_REQUIRED TASK_:
Print the first line of the material below and each line after it, exactly as written, ending with the line that contains "R = math.radians".

··· PROVIDED MATERIAL

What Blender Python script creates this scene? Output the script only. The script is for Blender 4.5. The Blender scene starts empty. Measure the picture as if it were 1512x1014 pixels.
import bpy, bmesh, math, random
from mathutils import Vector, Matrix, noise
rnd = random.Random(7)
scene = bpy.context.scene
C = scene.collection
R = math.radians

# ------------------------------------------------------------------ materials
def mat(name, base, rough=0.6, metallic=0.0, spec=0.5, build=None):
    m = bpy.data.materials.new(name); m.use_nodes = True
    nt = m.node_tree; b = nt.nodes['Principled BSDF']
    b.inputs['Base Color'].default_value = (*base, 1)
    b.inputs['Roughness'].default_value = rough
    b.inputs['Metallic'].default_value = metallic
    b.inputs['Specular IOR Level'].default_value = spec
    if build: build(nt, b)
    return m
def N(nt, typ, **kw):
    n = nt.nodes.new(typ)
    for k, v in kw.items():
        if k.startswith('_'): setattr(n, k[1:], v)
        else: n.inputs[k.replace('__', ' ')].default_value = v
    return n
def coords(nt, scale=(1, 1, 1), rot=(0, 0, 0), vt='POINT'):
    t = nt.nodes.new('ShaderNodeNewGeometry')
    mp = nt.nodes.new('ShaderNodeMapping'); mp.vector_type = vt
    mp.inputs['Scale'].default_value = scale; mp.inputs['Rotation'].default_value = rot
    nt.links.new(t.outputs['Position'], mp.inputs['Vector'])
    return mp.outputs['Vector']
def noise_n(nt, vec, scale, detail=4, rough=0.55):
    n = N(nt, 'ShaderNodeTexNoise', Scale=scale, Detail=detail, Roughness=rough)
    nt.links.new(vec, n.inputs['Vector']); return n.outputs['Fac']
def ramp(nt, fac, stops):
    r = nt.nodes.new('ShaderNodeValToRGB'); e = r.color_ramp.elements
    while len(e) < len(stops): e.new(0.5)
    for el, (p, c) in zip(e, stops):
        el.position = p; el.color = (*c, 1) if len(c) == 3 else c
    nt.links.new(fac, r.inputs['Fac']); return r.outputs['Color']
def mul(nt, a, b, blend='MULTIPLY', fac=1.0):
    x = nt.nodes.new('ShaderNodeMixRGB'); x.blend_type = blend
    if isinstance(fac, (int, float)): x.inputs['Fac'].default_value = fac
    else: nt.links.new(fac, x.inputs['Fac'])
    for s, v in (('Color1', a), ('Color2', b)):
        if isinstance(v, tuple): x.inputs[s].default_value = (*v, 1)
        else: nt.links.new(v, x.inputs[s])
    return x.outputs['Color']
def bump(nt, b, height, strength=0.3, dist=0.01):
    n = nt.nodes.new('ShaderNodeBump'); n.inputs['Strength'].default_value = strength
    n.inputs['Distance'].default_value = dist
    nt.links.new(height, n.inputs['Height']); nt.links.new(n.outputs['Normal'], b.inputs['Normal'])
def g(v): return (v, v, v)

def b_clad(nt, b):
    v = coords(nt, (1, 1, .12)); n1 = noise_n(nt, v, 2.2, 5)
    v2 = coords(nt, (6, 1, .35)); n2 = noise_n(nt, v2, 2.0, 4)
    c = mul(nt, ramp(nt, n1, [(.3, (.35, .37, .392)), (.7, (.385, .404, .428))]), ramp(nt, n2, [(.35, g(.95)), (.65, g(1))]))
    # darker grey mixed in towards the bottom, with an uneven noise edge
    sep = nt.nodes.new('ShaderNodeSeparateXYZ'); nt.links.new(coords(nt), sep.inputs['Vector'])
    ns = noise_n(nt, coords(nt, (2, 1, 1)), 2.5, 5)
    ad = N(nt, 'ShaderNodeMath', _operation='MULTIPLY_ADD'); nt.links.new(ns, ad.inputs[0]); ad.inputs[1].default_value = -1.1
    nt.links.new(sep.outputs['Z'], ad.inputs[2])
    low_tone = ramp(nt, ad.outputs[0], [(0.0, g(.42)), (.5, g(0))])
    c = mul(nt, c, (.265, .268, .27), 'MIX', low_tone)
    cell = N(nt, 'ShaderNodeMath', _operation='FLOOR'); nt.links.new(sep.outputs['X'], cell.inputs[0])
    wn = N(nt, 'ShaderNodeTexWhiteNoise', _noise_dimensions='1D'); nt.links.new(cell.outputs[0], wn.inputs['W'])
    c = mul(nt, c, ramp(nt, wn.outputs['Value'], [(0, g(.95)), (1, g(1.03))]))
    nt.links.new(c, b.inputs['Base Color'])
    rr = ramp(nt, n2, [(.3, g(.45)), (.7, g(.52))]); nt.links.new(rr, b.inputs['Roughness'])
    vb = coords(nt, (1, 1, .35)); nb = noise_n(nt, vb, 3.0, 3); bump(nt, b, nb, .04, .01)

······

_REPLY_:
What Blender Python script creates this scene? Output the script only. The script is for Blender 4.5. The Blender scene starts empty. Measure the picture as if it were 1512x1014 pixels.
import bpy, bmesh, math, random
from mathutils import Vector, Matrix, noise
rnd = random.Random(7)
scene = bpy.context.scene
C = scene.collection
R = math.radians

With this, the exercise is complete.